Incarcéré vers 1965 à Budapest, Andrew Szepessy nous livre réflexions, anecdotes, instantanés sur la vie de sa cellule. On y découvre pour la plupart des hommes arrivés là par hasard, dont les histoires sont par essence différentes mais dont la vie s'arrête soudainement de la même façon : réunis dans cette cellule, à l'instant présent, ils se lient d'une amitié sous-entendue, bien entendue. Car on entend leurs voix, à tous ces hommes, et dès les premières pages :
Nous sommes restés ainsi plus longtemps que nous n'avions le désir de le supputer, avec pour seule compagnie de rares échos venus du monde extérieur. Le temps nous broyait toujours plus inexorablement dans son poing de granit, chaque instant s'écoulant encore plus lentement que le précédent. Nos pensées se sont immobilisées comme notre corps [...] Le poil hérissé et les mains moites, j'ai levé les yeux du bois rayé de la table pour regarder à la ronde dans la cellule. Avec une spontanéité sidérante, ses traits burinés adoucis par l'émotion, le nouveau venu s'était mis à chanter de tout son cœur. Chacun savait pourquoi, non par plaisir, ni pour lui, ni pour nous, mais parce qu'un trop-plein s'était accumulé en lui et devait en sortir. Parce que le chant était son seul recours pour survivre à cette nuit.

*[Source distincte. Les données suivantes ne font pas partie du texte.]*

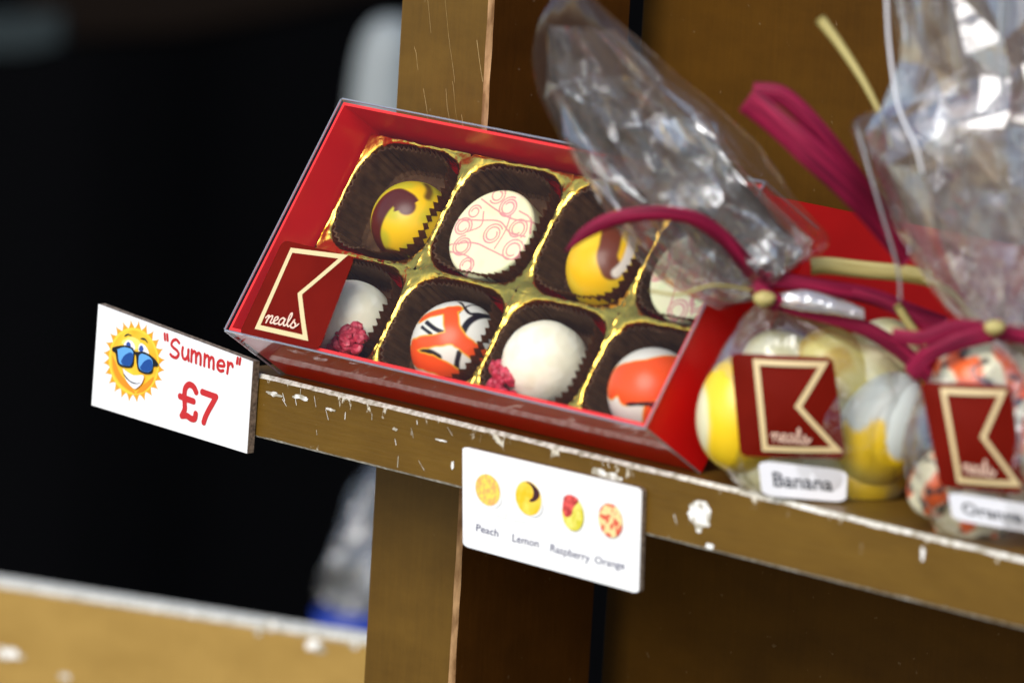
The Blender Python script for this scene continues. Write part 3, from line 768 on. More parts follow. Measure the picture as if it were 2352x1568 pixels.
for q, cq, lab, sd, spread in [((806, 742), (793, 776), 'white truffle with raspberry pieces, partly hidden by the maroon sticker', 3, (38, 42)), ((1253, 838), (1158, 872), 'fully visible white truffle with a clump of raspberry pieces at its lower left', 5, (32, 44))]:
    t = place('raspberry_truffle', q, .0085, RB*1.03, grid_dome(RB*1.03, cream, rough=.018, seed=sd, peak=.05), M_truffle, lab, group=G8)
    r = rasp(t, cq, .0140, 46, 0, sd, spread); r.parent = t; r.matrix_parent_inverse = Matrix.Identity(4)
    bpy.context.view_layer.update()
    r.matrix_parent_inverse = t.matrix_world.inverted() @ BM
    r.matrix_basis = Matrix.Identity(4)

# plain red box behind the bags
t2 = .75; s2 = np.array([0, math.sin(t2), math.cos(t2)]); h2 = np.array([0, -math.cos(t2), math.sin(t2)])
rb = empty('red_gift_box', frame((.100, .0785, .0006), (1, 0, 0), s2, h2), 'plain red box leaning on the back panel behind the cellophane bags', 'gift box')
bm = bmesh.new(); box_bm(bm, 0, .21, 0, .056, 0, .020, .0005); bm_obj('box_base', bm, M_red2, rb)
bm = bmesh.new(); box_bm(bm, -.0008, .2108, -.0008, .0568, .0202, .0272, .0006); bm_obj('box_top', bm, M_red2, rb)

# ------------------------------------------------------------------ price card with the sun
def cr1(x, y): return ((300+x/2.24)/1.7415, (1150+y/2.24)/1.7415)
def card_quad(name, corners, Yf, th, label, cat, group, curl=None):
    P = [at_y(*c, Yf) for c in corners]   # TL TR BR BL
    o = empty(name, tuple((P[0]+P[2])/2), label, cat, group); bpy.context.view_layer.update()
    return o, P
def rel(o, pts): c = np.array(o.matrix_world.translation); return [np.array(p)-c for p in pts]
YS = -.0032
s1, P = card_quad('price_card', [(226, 698), (581, 830), (567, 1041), (210, 930)], YS, .0016, 'white price card with smiling sun, reading Summer £7, at the left end of the shelf', 'price card', 'cards on the shelf front')
def slab(name, P, Y0, Y1, front, core, parent, n=14, wob=None):
    """card with a printed front sheet and a board core"""
    V, F, FM = [], [], []
    def g(u, v): return P[3]*(1-u)*(1-v)+P[2]*u*(1-v)+P[1]*u*v+P[0]*(1-u)*v
    lay = [Y0, Y0+.00018, Y1]
    for L_ in lay:
        for i in range(n+1):
            for j in range(n+1):
                u, v = i/n, j/n; p = g(u, v).copy(); dy = wob(u, v) if wob else 0
                p[1] = L_+dy; V.append(p)
    S = (n+1)**2
    idx = lambda l, i, j: l*S+i*(n+1)+j
    for i in range(n):
        for j in range(n):
            F.append((idx(0, i, j), idx(0, i+1, j), idx(0, i+1, j+1), idx(0, i, j+1))); FM.append(0)
            F.append((idx(2, i, j), idx(2, i, j+1), idx(2, i+1, j+1), idx(2, i+1, j))); FM.append(1)
    for l in (0, 1):
        for i in range(n):
            F.append((idx(l, i, 0), idx(l+1, i, 0), idx(l+1, i+1, 0), idx(l, i+1, 0))); FM.append(l)
            F.append((idx(l, i, n), idx(l, i+1, n), idx(l+1, i+1, n), idx(l+1, i, n))); FM.append(l)
            F.append((idx(l, 0, i), idx(l, 0, i+1), idx(l+1, 0, i+1), idx(l+1, 0, i))); FM.append(l)
            F.append((idx(l, n, i), idx(l+1, n, i), idx(l+1, n, i+1), idx(l, n, i+1))); FM.append(l)
    V = rel(parent, V)
    return mesh_obj(name, V, F, None, parent, mats=[front, core], fmat=FM)
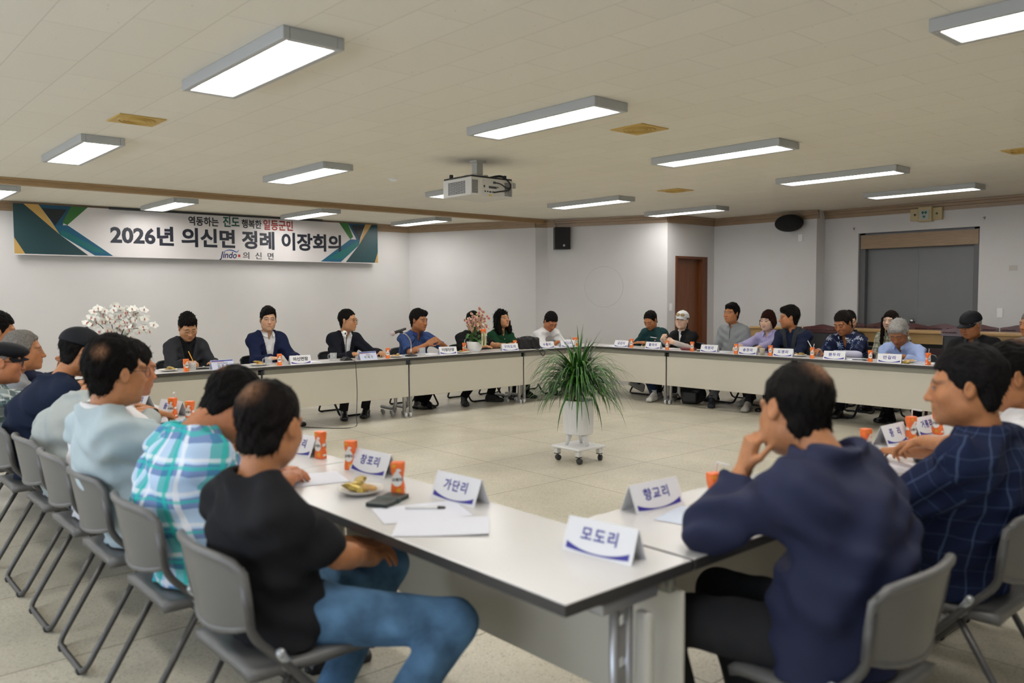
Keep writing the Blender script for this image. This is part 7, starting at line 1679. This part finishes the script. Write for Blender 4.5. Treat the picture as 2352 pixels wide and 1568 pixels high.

On ne saura jamais véritablement la raison pour laquelle Andrew Szepessy a été mis en prison. Sa double nationalité hongro-britannique y est certainement pour quelque chose, nous apprenons en effet dans la postface que le KGB aurait tenté pendant sa détention de faire de lui un espion.
De cette expérience de vie naîtra cette oeuvre originale au narrateur touchant et attachant. La plume de l'auteur hongrois relie des hommes au passé sulfureux ou sage, qui par leur origine et leurs opinions se retrouvent ensemble dans cette cellule. Réflexions philosophiques, trafics en tout genre, amitiés fortes, conseils avisés, les hommes s'entraident et s'associent spontanément. C'est cet aspect qu'Andrew Szpessy retient de ces années, en y ajoutant l'humour, moteur luttant contre le quotidien et la morosité. Si la trame de ce roman se déroule majoritairement entre quatre murs, le lecteur ne se sent jamais "confiné". Au contraire, ces anecdotes contées en disent beaucoup sur la Hongrie des années 60, et sur ce qui se passe de l'autre côté du rideau de fer.
Aux éternels perdants résonne aujourd'hui par une force qui nous invite à rester résolument légers et optimistes.